Indicting Gadhafi Why they aren’t trembling in Tripoli..see note please
http://online.wsj.com/article/SB10001424052702304314404576411631969684432.html?mod=WSJ_Opinion_AboveLEFTTop
WANNA HEAR A PUNCH LINE TO A DIRTY JOKE? IT’S THE INTERNATIONAL CRIMINAL COURT IN THE HAGUE…..RSK
The International Criminal Court in The Hague issued indictments yesterday for Moammar Gadhafi, his son Seif al-Islam and Libyan intelligence chief Abdullah Sanoussi. That’ll show ’em.
The Gadhafis were first referred to the ICC in February, when the international community felt the need to “do something” about Libya’s brutal repression of a popular uprising but couldn’t bring itself to do anything decisive. Which is, in a way, a good summary of the role of the ICC writ small.
The court’s backers have long argued that it would be an instrument for bringing justice to the more benighted regions and leaders of the world. But as often as not it serves as a way for the international community to pretend to do something without having to get its hands dirty stopping genocides or other crimes against humanity.

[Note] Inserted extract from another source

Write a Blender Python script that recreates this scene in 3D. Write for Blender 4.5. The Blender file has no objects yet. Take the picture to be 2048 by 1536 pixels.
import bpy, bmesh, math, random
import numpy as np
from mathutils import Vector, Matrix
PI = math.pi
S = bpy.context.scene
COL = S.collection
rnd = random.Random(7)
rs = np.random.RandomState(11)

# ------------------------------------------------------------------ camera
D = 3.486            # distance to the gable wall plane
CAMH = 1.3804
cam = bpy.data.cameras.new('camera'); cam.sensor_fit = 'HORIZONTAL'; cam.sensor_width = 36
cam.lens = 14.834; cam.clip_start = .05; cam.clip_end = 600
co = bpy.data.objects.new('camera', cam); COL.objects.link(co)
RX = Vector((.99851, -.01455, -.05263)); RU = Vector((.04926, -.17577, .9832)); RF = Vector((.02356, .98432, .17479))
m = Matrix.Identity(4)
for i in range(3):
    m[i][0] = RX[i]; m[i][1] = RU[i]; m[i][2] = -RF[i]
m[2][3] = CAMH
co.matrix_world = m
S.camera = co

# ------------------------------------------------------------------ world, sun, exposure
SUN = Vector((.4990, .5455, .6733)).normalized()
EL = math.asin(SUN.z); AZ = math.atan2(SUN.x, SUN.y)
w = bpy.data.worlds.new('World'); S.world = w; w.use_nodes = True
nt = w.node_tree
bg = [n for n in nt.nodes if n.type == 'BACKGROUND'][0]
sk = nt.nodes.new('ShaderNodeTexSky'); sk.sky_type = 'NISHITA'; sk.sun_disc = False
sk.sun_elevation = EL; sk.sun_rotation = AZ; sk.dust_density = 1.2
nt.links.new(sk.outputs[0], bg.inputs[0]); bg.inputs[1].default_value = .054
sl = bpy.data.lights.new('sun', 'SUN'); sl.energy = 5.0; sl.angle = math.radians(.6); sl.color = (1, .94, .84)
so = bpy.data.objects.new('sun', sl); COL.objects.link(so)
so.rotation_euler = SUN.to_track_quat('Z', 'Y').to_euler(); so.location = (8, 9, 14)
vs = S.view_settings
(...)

Thus Sudan’s Omar al-Bashir resides comfortably in Khartoum more than two years after his first indictment by the court. No word yet on whether the Gadhafis plan to turn themselves in.

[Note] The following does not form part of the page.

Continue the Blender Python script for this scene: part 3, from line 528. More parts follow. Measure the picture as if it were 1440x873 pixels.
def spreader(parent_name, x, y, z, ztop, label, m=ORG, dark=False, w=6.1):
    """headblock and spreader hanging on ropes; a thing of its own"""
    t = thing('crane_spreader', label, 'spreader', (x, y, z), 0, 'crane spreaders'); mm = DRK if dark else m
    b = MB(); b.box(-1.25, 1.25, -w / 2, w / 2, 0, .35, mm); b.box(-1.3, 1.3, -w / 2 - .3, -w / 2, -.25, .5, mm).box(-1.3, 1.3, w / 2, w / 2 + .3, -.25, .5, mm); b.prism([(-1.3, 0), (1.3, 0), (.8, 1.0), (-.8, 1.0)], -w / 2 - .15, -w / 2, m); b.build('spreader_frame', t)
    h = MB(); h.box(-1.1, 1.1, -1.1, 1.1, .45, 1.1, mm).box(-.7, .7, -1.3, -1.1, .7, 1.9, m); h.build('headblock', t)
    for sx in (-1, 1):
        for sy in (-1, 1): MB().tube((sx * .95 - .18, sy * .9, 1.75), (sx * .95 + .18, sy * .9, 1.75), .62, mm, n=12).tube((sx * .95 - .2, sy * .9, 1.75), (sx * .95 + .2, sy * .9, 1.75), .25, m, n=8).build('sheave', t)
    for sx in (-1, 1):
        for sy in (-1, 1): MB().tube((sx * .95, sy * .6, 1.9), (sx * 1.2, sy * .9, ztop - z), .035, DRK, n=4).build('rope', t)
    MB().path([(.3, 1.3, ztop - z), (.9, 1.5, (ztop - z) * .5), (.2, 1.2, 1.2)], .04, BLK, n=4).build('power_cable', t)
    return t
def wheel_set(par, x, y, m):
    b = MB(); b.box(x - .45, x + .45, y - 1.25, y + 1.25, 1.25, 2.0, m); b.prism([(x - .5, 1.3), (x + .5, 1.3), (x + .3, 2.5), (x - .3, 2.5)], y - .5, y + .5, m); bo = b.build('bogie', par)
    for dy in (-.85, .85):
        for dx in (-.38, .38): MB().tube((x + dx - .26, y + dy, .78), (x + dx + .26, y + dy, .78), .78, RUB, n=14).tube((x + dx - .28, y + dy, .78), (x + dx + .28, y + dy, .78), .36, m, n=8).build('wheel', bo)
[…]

The usual suspects among human-rights campaigners praised yesterday’s indictments for sending the right message. But that’s a message mass murderers like the Gadhafis rarely understand. The only time Gadhafi changed his behavior for the better came days after the world watched Saddam Hussein emerge bound and broken from his spider hole, at which point the Libyan promptly abandoned his WMD program. Fear is the one language every dictator understands.

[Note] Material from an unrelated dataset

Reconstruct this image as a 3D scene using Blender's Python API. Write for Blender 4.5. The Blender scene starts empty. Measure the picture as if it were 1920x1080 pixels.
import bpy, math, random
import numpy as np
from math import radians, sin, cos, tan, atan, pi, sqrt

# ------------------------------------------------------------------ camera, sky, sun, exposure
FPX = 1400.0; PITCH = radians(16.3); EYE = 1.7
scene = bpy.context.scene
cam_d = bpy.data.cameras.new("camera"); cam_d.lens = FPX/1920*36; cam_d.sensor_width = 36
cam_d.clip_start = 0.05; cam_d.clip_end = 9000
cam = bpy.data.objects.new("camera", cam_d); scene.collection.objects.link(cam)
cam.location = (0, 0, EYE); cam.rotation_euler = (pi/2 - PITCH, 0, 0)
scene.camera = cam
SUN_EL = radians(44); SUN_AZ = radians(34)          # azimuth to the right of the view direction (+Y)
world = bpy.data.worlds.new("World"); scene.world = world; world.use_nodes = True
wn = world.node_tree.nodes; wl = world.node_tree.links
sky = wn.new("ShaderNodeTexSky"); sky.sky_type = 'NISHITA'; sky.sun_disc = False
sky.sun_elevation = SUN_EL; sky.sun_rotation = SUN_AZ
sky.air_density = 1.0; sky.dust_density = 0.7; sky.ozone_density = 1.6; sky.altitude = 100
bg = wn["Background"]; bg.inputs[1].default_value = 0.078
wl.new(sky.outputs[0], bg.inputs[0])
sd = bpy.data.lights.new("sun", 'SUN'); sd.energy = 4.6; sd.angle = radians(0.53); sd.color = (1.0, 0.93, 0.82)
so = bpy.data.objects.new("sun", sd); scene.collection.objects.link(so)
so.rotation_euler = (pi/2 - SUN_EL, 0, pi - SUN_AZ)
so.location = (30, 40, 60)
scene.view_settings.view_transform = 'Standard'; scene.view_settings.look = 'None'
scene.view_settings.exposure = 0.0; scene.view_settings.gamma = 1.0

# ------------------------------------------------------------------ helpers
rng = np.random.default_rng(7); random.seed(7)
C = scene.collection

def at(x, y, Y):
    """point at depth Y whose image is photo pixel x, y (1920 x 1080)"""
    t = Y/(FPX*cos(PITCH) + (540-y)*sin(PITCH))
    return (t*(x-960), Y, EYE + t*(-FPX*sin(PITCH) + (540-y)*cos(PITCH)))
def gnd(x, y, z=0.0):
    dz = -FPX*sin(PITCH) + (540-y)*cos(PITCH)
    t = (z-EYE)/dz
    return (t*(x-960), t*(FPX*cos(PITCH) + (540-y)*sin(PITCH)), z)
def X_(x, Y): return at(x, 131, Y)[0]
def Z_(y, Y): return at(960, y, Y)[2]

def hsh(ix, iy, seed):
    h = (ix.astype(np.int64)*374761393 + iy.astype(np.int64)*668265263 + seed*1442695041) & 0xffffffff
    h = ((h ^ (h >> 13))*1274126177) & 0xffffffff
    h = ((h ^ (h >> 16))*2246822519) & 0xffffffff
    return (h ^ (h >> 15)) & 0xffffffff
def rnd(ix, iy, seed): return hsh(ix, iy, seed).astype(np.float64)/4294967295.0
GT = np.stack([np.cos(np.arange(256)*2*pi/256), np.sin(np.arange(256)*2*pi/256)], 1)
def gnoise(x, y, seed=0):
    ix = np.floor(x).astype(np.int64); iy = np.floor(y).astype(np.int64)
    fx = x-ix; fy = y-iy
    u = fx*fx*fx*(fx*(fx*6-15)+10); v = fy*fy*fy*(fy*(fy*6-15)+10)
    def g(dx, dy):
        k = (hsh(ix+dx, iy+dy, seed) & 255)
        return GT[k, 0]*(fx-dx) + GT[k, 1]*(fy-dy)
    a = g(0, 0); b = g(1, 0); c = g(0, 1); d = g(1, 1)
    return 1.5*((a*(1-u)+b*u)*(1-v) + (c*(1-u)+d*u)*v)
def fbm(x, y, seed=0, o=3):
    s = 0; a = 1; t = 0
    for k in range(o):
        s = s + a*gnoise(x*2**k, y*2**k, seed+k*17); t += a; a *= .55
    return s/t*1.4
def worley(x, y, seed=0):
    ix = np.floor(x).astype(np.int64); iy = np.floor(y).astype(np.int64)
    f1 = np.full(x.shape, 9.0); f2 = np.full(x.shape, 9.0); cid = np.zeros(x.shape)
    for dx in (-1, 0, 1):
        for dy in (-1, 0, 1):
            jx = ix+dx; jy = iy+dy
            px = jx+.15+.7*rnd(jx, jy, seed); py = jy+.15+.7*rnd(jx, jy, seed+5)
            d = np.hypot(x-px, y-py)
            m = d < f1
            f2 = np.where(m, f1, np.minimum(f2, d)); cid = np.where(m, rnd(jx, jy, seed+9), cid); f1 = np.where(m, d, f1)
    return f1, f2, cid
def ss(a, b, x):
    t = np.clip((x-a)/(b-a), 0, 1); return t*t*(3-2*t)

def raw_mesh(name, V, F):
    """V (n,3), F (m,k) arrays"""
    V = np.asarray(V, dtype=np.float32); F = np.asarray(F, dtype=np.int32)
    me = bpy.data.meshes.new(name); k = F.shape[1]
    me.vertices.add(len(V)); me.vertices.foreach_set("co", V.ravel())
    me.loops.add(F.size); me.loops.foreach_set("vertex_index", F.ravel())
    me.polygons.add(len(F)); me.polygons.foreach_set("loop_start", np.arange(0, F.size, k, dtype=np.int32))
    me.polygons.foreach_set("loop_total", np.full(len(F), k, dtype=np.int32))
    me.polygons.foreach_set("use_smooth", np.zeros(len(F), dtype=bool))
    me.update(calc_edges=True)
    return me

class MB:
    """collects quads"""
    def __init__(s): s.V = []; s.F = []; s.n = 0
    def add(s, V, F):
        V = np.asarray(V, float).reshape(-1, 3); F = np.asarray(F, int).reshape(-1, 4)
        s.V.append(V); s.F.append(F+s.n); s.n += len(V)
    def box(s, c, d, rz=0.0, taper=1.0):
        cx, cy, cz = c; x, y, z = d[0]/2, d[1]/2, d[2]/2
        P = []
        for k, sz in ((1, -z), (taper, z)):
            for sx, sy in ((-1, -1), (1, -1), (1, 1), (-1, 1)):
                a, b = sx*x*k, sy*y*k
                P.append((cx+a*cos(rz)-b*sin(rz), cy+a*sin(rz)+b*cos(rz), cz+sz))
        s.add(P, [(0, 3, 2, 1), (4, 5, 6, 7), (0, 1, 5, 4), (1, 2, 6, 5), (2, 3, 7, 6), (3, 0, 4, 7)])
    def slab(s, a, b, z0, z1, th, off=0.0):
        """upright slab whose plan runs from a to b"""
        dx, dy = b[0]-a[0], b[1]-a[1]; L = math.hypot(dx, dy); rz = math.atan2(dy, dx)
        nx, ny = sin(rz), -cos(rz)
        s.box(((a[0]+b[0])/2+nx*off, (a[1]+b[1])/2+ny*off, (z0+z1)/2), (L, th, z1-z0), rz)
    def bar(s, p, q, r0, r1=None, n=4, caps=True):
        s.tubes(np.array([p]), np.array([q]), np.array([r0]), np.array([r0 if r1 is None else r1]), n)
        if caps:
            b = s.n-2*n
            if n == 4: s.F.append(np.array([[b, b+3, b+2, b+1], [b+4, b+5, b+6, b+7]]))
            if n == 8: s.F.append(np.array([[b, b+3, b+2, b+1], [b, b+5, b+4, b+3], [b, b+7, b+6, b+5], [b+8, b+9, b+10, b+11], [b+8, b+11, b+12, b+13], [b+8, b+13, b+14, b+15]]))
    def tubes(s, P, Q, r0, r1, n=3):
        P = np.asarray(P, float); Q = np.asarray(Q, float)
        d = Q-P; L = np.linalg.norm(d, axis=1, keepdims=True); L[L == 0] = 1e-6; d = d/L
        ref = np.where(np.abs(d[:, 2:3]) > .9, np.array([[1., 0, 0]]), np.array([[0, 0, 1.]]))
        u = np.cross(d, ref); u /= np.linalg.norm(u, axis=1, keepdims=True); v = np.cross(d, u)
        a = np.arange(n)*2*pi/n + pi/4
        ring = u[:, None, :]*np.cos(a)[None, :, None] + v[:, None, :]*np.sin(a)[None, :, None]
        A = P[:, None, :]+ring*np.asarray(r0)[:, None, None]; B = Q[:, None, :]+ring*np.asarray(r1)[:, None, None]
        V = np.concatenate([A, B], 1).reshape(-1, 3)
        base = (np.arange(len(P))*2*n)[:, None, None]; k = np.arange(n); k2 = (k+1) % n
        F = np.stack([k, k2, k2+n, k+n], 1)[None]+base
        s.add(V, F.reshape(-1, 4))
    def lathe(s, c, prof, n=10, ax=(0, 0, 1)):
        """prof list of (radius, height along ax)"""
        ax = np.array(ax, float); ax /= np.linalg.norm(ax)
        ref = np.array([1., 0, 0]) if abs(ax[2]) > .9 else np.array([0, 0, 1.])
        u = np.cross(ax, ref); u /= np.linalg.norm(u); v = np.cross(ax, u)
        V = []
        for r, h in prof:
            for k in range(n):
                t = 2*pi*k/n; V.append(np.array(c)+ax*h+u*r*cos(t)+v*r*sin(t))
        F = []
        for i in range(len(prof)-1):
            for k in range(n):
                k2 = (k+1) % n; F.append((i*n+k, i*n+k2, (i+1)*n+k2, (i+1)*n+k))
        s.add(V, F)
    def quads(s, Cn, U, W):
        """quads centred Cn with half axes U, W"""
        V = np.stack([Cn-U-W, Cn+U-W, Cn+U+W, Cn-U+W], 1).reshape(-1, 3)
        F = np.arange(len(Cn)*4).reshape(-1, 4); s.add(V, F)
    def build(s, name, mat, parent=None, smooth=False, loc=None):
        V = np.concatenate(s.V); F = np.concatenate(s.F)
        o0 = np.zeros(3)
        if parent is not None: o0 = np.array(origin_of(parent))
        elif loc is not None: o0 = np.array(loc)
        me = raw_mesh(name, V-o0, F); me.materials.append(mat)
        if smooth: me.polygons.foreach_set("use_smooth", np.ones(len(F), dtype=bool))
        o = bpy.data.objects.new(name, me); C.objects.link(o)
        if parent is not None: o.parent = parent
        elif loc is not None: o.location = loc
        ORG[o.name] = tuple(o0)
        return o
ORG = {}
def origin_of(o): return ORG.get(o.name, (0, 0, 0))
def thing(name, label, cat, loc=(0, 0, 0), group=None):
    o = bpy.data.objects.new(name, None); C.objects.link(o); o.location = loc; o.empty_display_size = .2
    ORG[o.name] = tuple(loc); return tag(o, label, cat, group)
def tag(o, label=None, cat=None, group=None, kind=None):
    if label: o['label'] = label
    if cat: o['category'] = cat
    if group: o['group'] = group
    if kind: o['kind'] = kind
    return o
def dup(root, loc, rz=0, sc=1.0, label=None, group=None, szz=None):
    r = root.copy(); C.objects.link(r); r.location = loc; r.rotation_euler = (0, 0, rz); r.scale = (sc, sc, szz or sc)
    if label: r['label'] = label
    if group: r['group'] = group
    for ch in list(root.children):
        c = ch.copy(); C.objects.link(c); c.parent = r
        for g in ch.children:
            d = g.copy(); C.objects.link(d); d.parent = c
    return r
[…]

Gadhafi was never likely to accept a quiet exile even if one were offered, but the referral to the ICC followed by the indictment has made that possibility even more remote. In that sense the court works against the cause of peaceful exile for dictators. So the ICC has presented an indictment for crimes of which the Gadhafis are certainly guilty, in a case in which they are unlikely to stand trial. Some justice.